Civil Society and Academia

Dan Boneh, Professor of Computer Science, Stanford University: “I read the White House report on ‘A Path Toward Secure and Measurable Software.’ It is impressive to see the White House take on the important topic of software security via the use of better programming languages.  Memory safety bugs have led to numerous vulnerabilities in real-world systems. Software quality would be greatly improved if we could somehow wave a magic wand and have all existing software translated to a memory-safe language.  Unfortunately, such a magic wand does not yet exist.  The White House is taking a pragmatic approach, and is proposing to start this conversion with critical space systems, which is a good testing ground for the proposed approach.  Preventing memory safety bugs is only the beginning of a long journey towards more secure software.  Formal verification and confinement technologies are important tools in our arsenal, and I was happy to see that the White House is calling for further investment in these technologies.” 

Sadie Creese, Professor of Computer Science, University of Oxford: “This is an exceptionally timely initiative. As the world increases its dependency on software and systems at ever increasing scale and speed, the potential for cyber-harm from malign actors also grows. Such harm can represent significant losses to commercial enterprises and risk to our critical infrastructures.  We have always suffered from software weakness in our systems. Those of us working in cybersecurity continuously innovate risk controls to protect organisations. But our systems will only increase in complexity, dynamism and scale in the future; if we are to deliver cyber-resilience it is crucial that we seek to reduce those software vulnerabilities which form viable attack surfaces. Removing such unnecessary and preventable opportunity to compromise our systems will create space for our cybersecurity teams to focus on responding to more sophisticated and harder to detect styles of attack. This is essential as we have such limited capacity, we must create an operational environment which optimises our resources. Developing methods which allow us to measure the integrity of software and ensure memory safety will also be key to securing our global supply-chains, which we know are being targeted. This is crucial as our supply-chains are actually aggregating systemic cyber-risk. In short, I welcome the intervention of ‘Back to the Building Blocks: A path toward secure and measurable software’ and very much look forward to participating in the global community response.”

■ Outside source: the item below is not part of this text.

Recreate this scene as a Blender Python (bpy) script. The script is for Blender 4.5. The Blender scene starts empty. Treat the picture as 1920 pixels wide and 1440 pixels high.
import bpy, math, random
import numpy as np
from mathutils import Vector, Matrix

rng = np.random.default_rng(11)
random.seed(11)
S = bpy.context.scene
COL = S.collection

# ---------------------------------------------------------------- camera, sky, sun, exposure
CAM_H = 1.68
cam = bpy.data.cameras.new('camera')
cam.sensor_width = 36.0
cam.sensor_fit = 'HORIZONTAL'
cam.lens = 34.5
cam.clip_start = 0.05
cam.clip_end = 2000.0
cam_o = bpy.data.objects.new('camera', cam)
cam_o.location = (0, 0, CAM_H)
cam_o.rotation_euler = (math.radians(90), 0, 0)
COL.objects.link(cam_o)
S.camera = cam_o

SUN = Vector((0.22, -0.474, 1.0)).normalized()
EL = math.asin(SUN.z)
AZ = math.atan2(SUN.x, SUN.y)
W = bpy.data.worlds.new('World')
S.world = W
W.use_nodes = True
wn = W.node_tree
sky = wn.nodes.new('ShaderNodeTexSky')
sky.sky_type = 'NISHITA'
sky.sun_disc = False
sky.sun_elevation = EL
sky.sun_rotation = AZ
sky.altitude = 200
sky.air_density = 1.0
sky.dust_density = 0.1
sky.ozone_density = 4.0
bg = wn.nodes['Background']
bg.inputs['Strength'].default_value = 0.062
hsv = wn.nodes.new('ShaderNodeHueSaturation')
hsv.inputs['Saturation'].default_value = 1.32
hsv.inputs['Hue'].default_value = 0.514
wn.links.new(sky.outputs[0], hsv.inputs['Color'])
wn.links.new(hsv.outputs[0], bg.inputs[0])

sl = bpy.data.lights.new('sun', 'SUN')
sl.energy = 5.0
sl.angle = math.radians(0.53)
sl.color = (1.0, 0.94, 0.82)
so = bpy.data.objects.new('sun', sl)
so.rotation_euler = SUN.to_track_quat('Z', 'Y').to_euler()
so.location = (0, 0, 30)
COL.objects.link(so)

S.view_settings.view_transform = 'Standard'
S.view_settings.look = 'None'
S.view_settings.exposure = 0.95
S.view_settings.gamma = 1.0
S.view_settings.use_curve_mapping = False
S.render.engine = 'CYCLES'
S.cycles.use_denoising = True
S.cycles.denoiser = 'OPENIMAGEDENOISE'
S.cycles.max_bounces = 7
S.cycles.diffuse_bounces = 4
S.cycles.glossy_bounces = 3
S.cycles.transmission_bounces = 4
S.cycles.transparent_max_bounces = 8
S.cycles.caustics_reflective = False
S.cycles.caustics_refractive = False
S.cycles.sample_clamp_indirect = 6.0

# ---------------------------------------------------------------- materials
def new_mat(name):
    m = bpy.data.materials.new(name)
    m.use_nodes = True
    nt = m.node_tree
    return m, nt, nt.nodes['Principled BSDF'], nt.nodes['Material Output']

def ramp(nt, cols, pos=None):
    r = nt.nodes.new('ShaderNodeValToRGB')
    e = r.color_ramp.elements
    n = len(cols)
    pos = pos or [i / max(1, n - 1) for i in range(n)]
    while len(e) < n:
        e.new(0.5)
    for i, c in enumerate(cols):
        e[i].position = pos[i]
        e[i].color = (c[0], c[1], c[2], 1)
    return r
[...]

Katie Gray, Senior Partner, In-Q-Tel: “Securing our nation’s private and public sector organizations against malicious cyber activity is of paramount importance. Alongside large commercial entities and academia, the startup community has been focused on bringing novel, innovative solutions to market to address the tough problem of securing the software supply chain that underlies the U.S. economy. Startups also have an important role in developing the secure software of tomorrow, by making choices now – for example, using memory-safe programming languages and incorporating secure software development practices – that will make for a more resilient world.”

Jeff Moss, President of DEFCON and Black Hat: “Internet security problems are global problems, and solving them will require engagement from our Nation’s leaders. I commend the Office of the National Cyber Director for taking the important first step beyond high-level policy, translating these ideas into calls-to-action the technical and business communities can understand. I endorse the recommendation to adopt memory safe programming languages across the ecosystem because doing so can eliminate whole categories of vulnerabilities that we have been putting band-aids on for the past thirty years. As the report accurately states, responsibility for cybersecurity by design starts with the CEO and the board of directors and flows down to the chief technology officer, the chief information officer, and the chief information security officer.”